Genève détient le record de la ville la plus embouteillée de Suisse, selon le classement 2023 effectué par le fabricant de systèmes de navigation TomTom. Bien qu’en augmentation, les déplacements à vélo y restent relativement marginaux (8% des déplacements en 2021, contre près de 20% à Bâle et à Berne). «Contrairement à Genève, les villes alémaniques n’ont pas dédié leurs rues exclusivement à la circulation automobile dans les années 1960 et 1970. Leurs fondements de la ville cyclable sont donc forcément plus solides», remarque Franco Tufo, fondateur de Citec, un bureau d’ingénieurs et d’experts en mobilités à Genève.

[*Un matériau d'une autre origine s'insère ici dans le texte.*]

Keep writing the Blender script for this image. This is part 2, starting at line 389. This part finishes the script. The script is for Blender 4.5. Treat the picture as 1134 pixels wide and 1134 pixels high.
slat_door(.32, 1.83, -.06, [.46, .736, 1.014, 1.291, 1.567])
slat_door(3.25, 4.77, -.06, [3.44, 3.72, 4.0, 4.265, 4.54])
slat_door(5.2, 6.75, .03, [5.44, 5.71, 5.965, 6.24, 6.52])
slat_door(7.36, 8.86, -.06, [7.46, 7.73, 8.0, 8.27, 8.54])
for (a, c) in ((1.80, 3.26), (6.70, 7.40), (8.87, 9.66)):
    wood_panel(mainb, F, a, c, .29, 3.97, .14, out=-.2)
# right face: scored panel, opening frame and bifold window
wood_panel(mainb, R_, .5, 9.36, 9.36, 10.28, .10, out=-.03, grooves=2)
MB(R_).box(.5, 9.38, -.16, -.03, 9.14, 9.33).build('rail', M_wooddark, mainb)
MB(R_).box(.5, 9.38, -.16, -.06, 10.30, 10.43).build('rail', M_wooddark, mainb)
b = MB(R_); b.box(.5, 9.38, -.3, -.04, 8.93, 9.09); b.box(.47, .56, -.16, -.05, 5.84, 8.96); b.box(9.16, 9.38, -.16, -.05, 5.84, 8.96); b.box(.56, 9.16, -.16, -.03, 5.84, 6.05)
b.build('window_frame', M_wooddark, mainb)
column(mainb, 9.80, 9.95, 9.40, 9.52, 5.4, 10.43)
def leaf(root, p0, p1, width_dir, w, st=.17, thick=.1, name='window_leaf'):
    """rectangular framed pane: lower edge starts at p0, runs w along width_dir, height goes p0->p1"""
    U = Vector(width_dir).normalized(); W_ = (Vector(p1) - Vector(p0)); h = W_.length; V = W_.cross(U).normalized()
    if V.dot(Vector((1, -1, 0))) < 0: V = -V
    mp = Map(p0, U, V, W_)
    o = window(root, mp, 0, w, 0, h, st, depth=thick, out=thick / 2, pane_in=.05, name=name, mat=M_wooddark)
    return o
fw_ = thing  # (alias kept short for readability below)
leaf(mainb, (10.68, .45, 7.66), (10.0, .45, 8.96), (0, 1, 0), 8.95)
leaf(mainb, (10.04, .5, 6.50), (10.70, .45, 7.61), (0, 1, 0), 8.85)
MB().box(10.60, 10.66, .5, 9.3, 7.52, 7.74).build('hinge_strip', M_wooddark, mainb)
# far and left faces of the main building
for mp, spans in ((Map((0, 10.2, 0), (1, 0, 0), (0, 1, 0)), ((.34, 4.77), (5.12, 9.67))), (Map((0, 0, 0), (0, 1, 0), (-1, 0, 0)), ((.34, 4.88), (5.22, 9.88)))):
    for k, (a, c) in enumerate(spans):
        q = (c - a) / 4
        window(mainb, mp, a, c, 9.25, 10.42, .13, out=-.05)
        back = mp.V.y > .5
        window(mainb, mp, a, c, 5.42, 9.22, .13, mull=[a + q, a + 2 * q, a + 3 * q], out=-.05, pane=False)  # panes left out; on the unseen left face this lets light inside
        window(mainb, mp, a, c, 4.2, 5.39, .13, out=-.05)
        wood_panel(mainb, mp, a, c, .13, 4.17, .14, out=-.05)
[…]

La question du report modal des transports individuels motorisés vers les transports publics et les mobilités douces, comme le vélo ou la trottinette, est désormais majeure. Au sein du PAV et sur le nouveau boulevard des Abarois, à Bernex, les voies de circulation seront partagées entre voitures, transports publics et vélos. «Ces mesures vont dans la bonne direction. Ces dernières décennies, Genève a déployé des efforts considérables pour développer son réseau de tram. En 2030, on peut s’attendre à ce que les prolongements de la ligne 15 vers Saint-Julien-en-Genevois au sud et vers le Grand-Saconnex au nord soient opérationnels», estime Franco Tufo. «Mais le report effectif de la voiture vers le vélo ou les transports publics ne peut s’effectuer à l’échelle du Grand Genève qu’à la condition d’améliorer encore sensiblement les infrastructures en dehors du centre et de la couronne urbaine.» A l’échelle du canton, les espaces consacrés à la mobilité évolueront peu ces prochaines années. Les grandes extensions du rail, comme les branches ferroviaires reliant Lancy-Pont-Rouge à Bernex ou Cornavin à l’aéroport via la place des Nations, ne sont prévues que pour «au-delà de 2035», selon le plan directeur.